▼▼▼

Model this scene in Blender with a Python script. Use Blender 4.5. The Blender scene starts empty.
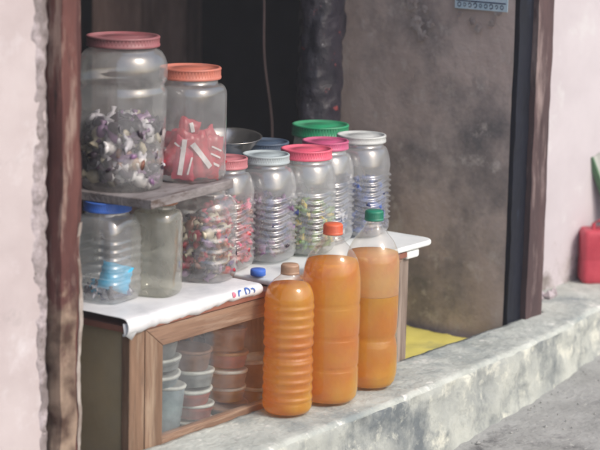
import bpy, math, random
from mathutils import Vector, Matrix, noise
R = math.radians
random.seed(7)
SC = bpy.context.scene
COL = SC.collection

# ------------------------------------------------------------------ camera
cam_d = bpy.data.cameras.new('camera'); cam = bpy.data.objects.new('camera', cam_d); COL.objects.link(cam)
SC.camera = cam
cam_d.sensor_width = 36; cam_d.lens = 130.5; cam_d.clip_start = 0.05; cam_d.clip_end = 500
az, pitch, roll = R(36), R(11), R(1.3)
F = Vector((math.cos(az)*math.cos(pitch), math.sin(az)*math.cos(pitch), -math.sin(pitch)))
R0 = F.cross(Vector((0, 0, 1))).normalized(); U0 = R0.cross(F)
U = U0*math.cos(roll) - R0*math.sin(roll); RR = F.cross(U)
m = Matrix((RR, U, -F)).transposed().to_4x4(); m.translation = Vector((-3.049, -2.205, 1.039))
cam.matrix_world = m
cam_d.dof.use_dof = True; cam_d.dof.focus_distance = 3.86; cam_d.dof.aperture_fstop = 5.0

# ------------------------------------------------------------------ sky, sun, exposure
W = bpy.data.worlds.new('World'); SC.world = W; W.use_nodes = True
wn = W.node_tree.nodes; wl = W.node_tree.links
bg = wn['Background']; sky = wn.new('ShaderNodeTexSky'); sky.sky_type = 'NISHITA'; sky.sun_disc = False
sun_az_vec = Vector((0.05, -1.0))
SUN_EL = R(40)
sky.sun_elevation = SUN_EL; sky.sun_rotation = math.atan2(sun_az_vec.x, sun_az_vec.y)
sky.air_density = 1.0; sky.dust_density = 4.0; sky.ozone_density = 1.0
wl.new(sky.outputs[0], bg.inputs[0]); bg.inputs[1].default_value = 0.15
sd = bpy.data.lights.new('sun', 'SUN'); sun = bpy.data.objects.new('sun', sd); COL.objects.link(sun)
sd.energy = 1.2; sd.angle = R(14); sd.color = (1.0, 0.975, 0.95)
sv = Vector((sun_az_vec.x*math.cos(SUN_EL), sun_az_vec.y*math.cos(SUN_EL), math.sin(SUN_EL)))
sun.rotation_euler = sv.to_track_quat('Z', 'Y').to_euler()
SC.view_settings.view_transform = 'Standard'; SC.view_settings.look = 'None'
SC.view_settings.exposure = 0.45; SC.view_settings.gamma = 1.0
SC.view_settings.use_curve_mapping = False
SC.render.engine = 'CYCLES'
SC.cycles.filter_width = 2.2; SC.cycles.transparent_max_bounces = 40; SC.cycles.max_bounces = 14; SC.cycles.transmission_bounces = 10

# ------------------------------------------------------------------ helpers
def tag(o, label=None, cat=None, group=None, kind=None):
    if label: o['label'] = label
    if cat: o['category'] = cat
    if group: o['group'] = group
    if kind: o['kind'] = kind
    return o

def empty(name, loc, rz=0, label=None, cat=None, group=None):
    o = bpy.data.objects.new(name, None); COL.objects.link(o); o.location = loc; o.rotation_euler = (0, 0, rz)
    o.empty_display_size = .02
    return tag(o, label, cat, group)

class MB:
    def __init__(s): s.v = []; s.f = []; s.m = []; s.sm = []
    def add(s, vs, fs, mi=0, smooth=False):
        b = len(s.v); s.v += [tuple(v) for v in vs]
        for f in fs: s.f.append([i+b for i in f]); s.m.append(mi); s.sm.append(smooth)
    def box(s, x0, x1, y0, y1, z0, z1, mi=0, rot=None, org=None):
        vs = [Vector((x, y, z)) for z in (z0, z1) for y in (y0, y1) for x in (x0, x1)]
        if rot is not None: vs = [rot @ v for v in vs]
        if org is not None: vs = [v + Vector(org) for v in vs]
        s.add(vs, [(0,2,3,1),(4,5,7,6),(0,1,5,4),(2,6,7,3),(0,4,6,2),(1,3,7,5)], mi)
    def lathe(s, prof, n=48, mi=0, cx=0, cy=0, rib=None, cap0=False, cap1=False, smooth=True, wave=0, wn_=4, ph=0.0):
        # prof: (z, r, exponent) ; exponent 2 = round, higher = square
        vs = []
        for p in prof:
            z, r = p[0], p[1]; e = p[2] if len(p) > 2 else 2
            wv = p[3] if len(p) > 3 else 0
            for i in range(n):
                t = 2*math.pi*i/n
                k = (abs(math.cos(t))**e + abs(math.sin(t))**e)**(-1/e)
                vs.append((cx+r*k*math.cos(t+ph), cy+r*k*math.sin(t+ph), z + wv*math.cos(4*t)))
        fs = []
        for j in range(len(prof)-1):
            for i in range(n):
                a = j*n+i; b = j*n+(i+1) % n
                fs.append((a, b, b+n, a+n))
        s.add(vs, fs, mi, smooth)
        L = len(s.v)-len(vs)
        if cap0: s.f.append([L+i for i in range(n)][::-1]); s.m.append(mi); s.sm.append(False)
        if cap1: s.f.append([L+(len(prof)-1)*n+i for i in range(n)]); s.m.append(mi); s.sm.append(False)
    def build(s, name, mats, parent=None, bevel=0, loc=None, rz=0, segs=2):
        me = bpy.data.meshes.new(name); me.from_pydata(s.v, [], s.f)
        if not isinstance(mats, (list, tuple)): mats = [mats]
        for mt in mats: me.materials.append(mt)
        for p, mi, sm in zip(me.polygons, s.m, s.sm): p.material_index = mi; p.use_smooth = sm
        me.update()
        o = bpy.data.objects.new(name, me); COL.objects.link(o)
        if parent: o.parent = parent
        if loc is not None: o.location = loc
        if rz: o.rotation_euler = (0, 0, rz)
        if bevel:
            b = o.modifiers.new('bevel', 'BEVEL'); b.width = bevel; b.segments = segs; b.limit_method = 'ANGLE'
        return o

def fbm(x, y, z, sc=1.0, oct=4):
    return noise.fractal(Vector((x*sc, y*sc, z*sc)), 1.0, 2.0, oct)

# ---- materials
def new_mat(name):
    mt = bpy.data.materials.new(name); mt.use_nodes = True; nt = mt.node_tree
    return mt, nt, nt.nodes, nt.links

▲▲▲
▼▼▼

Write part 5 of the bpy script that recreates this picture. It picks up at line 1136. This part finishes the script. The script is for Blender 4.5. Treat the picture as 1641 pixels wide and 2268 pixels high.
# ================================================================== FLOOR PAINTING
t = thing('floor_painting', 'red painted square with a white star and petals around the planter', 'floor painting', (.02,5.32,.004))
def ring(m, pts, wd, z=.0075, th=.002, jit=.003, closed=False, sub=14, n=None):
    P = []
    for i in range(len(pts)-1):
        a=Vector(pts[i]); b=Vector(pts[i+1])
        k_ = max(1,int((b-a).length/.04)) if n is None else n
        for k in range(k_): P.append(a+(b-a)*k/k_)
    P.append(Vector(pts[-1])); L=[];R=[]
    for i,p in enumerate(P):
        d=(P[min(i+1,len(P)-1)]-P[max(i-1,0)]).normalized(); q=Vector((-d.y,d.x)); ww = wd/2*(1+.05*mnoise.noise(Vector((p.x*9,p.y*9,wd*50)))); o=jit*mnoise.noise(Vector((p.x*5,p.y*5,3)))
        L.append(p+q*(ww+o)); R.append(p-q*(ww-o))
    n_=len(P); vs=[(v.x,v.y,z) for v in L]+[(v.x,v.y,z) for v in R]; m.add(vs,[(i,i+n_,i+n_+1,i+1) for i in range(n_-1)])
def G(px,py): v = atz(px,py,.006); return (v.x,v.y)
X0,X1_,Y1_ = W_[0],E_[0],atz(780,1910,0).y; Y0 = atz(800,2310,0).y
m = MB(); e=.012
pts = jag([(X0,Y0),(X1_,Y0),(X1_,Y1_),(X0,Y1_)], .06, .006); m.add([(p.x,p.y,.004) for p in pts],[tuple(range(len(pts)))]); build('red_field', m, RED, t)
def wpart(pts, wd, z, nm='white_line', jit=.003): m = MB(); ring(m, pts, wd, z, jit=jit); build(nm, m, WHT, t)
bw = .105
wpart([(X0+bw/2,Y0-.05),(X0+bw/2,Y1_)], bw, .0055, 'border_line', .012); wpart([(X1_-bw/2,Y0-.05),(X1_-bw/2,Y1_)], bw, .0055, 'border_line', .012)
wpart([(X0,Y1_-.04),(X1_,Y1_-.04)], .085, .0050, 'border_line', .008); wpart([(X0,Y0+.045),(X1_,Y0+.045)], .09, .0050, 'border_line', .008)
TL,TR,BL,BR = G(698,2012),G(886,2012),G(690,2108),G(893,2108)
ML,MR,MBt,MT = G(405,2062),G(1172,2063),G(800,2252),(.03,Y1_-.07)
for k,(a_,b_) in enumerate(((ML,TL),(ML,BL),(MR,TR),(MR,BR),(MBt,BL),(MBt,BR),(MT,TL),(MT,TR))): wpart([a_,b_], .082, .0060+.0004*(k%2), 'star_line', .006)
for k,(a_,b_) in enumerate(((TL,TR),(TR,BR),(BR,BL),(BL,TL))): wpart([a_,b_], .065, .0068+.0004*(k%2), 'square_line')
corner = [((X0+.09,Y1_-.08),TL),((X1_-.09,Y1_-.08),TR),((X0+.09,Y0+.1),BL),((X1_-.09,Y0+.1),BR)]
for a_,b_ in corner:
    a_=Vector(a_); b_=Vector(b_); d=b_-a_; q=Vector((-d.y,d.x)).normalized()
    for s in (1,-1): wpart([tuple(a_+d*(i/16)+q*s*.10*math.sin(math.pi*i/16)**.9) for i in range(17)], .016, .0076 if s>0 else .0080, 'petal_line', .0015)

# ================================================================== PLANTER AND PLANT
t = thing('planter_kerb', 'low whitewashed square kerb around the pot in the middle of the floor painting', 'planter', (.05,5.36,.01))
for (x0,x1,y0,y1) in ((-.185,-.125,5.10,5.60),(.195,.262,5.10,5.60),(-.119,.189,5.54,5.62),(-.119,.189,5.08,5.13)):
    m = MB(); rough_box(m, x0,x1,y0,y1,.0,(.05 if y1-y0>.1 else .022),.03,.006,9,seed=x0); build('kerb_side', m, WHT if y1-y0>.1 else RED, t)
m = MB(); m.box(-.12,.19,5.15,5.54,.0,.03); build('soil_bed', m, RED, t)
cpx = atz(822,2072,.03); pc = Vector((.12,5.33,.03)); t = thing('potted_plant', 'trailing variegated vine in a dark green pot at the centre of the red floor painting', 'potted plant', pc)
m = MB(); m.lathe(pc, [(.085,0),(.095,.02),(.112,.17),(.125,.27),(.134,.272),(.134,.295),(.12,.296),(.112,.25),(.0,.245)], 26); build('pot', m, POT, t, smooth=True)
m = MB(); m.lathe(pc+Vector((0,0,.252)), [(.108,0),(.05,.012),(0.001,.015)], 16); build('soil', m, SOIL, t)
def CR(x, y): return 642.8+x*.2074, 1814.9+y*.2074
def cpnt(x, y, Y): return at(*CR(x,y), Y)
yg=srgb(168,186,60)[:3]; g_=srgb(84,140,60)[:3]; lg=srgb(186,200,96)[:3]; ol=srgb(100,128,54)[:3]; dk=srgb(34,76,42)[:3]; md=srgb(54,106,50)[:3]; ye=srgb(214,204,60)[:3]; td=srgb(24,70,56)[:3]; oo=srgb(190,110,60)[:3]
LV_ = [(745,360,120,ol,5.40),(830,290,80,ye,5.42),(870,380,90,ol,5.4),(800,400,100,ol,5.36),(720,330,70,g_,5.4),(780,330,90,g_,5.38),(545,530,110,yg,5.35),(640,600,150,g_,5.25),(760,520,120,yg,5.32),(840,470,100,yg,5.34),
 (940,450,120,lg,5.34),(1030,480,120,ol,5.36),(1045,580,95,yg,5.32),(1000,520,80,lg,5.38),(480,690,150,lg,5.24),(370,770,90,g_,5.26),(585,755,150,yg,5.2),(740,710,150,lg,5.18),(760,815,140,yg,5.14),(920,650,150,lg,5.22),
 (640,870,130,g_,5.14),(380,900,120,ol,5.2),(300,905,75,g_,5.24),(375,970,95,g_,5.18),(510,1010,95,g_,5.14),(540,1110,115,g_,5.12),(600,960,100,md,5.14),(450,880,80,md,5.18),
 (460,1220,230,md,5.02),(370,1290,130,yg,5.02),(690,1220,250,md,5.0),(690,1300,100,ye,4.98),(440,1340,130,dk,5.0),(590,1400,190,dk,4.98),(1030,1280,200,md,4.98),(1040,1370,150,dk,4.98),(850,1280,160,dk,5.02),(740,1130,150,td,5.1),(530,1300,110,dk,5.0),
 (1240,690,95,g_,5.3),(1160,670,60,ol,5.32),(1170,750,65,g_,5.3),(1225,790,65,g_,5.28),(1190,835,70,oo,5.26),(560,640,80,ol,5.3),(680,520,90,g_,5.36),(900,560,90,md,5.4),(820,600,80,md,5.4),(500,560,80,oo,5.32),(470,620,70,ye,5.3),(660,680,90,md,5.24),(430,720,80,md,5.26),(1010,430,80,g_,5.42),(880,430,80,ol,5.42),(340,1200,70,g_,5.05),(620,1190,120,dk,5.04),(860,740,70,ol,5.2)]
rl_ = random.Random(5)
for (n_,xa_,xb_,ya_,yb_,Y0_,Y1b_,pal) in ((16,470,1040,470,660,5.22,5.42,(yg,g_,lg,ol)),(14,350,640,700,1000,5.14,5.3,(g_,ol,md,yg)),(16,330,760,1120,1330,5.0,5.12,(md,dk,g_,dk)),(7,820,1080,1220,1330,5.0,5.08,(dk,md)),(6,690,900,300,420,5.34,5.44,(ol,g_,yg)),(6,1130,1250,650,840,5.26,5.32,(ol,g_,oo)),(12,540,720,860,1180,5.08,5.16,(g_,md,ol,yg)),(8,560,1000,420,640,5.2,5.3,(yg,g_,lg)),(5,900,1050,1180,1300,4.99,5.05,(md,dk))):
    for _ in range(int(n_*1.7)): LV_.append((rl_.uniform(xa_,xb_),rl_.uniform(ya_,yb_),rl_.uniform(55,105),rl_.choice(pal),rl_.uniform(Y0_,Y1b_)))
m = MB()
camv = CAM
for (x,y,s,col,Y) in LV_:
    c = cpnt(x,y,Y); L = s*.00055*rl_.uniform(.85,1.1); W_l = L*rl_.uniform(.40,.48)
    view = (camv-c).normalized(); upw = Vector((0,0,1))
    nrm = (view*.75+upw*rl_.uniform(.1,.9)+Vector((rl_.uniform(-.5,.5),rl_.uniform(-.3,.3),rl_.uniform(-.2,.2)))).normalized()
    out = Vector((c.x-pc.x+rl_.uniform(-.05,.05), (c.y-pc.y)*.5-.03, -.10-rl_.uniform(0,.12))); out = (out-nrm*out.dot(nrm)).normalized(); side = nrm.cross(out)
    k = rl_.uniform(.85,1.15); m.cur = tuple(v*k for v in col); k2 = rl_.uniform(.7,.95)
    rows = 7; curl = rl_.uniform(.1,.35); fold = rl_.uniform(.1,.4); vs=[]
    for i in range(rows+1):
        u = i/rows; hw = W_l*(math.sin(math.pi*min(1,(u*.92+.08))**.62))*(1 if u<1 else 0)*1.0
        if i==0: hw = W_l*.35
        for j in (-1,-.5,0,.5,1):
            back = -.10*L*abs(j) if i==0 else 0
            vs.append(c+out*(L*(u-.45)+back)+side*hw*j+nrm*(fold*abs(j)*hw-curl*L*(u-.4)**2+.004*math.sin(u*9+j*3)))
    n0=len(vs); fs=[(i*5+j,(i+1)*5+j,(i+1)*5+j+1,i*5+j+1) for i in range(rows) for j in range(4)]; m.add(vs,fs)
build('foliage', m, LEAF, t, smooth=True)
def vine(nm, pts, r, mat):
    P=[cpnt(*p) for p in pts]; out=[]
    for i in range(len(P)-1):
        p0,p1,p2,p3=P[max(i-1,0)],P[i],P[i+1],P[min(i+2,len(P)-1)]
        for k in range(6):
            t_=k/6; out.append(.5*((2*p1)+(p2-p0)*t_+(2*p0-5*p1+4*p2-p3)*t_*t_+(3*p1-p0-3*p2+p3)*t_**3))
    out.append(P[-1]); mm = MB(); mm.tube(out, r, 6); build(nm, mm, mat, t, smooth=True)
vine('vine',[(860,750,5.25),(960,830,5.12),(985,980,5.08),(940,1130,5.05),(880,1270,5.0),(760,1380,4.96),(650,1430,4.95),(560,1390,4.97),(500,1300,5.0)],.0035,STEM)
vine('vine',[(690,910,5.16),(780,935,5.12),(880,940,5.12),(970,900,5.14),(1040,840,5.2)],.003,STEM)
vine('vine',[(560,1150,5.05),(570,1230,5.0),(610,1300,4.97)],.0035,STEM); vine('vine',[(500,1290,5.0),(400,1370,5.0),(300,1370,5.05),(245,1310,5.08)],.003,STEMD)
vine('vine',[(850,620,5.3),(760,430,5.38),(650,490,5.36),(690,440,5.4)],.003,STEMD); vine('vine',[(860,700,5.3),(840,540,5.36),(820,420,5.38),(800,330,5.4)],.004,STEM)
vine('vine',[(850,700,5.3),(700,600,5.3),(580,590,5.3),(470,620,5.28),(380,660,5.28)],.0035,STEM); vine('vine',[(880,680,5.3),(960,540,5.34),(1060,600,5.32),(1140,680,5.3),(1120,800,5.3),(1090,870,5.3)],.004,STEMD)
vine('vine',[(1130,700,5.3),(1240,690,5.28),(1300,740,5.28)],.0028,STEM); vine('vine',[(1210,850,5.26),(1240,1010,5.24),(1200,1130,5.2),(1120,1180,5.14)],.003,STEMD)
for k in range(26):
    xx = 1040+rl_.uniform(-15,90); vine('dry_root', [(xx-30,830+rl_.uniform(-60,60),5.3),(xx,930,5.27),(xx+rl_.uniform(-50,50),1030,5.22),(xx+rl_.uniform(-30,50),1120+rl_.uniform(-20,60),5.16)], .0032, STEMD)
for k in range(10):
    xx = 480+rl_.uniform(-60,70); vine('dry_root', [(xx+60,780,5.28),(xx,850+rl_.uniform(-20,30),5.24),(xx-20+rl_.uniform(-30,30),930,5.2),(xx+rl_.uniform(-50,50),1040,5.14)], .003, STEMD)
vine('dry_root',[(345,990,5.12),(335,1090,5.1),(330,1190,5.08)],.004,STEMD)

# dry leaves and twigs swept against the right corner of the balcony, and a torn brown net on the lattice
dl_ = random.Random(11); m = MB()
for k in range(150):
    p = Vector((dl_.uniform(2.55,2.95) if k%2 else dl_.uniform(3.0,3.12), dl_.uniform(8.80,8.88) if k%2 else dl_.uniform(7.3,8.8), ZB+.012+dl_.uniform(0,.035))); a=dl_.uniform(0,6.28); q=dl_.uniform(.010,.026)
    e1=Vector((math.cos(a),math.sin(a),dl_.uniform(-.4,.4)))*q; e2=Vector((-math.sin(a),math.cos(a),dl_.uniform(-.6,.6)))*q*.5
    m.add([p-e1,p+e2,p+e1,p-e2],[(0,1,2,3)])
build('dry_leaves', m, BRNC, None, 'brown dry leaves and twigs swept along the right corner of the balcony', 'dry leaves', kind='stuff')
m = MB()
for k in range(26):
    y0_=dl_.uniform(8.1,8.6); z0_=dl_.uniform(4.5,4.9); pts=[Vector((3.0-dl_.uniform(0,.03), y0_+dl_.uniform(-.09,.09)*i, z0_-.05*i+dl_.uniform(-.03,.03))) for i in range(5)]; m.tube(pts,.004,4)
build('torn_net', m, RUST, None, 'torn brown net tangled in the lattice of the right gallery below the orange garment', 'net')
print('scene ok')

▲▲▲
▼▼▼

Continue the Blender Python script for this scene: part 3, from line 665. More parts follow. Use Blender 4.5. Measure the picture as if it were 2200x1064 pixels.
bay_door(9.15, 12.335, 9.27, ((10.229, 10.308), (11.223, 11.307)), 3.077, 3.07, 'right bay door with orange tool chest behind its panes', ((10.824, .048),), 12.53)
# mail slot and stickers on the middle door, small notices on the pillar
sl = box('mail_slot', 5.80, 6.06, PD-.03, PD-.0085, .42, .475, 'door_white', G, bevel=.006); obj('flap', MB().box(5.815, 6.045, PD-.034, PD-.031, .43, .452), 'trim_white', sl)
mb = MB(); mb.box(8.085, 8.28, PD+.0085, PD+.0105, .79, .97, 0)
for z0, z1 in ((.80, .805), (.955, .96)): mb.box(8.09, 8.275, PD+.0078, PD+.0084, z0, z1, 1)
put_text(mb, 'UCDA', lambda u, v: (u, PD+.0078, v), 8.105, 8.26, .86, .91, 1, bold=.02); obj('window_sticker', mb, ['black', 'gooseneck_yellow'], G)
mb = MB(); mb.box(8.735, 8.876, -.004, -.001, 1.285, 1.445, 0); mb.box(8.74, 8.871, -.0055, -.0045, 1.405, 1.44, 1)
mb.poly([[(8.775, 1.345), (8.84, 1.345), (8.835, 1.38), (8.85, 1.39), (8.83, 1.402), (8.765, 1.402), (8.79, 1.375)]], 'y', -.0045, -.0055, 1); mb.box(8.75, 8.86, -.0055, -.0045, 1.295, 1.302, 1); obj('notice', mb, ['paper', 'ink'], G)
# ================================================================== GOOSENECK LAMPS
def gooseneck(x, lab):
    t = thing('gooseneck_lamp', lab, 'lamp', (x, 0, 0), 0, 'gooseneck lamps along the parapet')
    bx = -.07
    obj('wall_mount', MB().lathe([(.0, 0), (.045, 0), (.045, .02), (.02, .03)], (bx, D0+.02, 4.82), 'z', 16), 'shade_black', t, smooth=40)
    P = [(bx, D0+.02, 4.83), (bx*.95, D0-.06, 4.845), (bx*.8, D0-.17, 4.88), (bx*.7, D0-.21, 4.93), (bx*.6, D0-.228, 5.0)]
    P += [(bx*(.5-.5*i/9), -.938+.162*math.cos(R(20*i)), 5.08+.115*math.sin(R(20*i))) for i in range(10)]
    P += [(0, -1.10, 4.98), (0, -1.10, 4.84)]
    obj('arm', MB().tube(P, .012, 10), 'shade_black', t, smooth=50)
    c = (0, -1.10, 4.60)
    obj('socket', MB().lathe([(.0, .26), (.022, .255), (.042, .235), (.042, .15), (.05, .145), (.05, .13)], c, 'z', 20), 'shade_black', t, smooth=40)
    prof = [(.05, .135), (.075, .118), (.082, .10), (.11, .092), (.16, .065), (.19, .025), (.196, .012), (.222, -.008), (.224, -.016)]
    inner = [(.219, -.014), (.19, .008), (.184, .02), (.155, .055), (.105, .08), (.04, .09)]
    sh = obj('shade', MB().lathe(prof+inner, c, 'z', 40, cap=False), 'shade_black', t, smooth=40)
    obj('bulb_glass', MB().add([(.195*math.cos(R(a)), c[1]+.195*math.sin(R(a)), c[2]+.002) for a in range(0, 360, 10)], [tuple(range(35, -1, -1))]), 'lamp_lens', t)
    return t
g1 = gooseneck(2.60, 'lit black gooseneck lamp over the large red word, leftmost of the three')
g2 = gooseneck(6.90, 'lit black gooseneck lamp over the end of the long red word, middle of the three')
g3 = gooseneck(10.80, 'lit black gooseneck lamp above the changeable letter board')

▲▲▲

:: Requirements ::
Using the entries above, repeat exactly the lines from the one with "Model this scene" to the one with "cam_d.dof.use_dof = True;", both included, and leave the pictures behind.

:: Output below ::
Model this scene in Blender with a Python script. Use Blender 4.5. The Blender scene starts empty.
import bpy, math, random
from mathutils import Vector, Matrix, noise
R = math.radians
random.seed(7)
SC = bpy.context.scene
COL = SC.collection

# ------------------------------------------------------------------ camera
cam_d = bpy.data.cameras.new('camera'); cam = bpy.data.objects.new('camera', cam_d); COL.objects.link(cam)
SC.camera = cam
cam_d.sensor_width = 36; cam_d.lens = 130.5; cam_d.clip_start = 0.05; cam_d.clip_end = 500
az, pitch, roll = R(36), R(11), R(1.3)
F = Vector((math.cos(az)*math.cos(pitch), math.sin(az)*math.cos(pitch), -math.sin(pitch)))
R0 = F.cross(Vector((0, 0, 1))).normalized(); U0 = R0.cross(F)
U = U0*math.cos(roll) - R0*math.sin(roll); RR = F.cross(U)
m = Matrix((RR, U, -F)).transposed().to_4x4(); m.translation = Vector((-3.049, -2.205, 1.039))
cam.matrix_world = m
cam_d.dof.use_dof = True; cam_d.dof.focus_distance = 3.86; cam_d.dof.aperture_fstop = 5.0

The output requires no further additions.